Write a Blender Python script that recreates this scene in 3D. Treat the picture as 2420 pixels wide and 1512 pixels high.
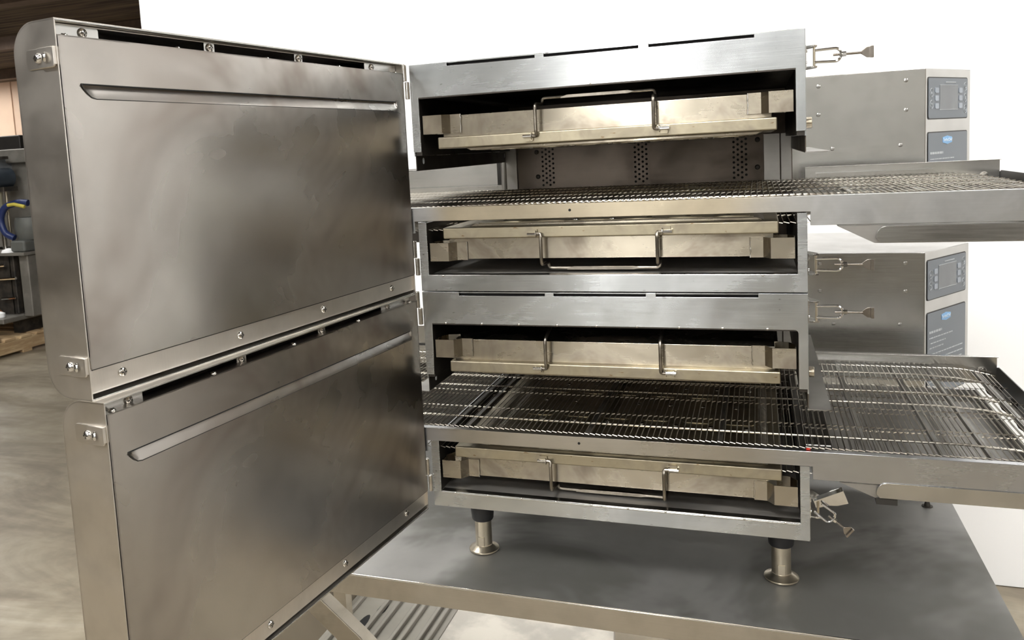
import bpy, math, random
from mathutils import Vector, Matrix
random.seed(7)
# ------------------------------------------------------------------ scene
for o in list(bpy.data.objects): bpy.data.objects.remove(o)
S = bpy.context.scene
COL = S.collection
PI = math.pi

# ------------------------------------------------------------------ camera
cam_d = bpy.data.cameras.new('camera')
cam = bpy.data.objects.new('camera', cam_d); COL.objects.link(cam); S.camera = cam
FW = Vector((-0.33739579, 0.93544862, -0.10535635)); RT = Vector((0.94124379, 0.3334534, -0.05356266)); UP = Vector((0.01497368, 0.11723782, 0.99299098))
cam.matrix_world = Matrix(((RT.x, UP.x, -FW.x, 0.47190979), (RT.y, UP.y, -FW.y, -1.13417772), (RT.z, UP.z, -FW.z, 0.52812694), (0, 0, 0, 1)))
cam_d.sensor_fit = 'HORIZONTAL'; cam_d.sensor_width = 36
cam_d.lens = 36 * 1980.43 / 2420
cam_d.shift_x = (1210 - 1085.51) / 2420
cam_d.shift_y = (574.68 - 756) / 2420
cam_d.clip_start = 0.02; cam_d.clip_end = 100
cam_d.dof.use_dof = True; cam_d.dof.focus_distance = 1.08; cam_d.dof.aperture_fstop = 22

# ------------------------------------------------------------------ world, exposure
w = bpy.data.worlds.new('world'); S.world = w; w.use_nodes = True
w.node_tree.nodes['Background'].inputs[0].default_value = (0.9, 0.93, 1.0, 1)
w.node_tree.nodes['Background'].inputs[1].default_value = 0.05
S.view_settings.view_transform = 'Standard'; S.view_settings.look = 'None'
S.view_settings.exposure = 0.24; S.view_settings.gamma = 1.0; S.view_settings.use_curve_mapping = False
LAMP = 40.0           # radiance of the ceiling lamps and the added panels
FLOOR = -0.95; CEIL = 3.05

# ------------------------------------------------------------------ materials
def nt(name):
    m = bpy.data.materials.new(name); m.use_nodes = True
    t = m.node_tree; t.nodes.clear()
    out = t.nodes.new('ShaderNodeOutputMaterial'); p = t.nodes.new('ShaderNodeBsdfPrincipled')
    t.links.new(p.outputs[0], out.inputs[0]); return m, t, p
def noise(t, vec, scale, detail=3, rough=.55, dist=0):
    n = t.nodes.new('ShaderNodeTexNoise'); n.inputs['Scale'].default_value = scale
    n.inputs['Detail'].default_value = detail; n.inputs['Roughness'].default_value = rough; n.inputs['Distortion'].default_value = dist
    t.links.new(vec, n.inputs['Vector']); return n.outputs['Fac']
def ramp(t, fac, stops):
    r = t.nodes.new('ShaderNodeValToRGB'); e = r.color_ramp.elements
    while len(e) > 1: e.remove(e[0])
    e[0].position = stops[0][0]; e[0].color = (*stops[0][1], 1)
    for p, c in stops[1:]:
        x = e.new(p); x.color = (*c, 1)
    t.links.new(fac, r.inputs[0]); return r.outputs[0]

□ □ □

Up to and including the line with "PI = math.pi", copy the data above from its first line. Skip pictures.

• _Output of the task_:
Write a Blender Python script that recreates this scene in 3D. Treat the picture as 2420 pixels wide and 1512 pixels high.
import bpy, math, random
from mathutils import Vector, Matrix
random.seed(7)
# ------------------------------------------------------------------ scene
for o in list(bpy.data.objects): bpy.data.objects.remove(o)
S = bpy.context.scene
COL = S.collection
PI = math.pi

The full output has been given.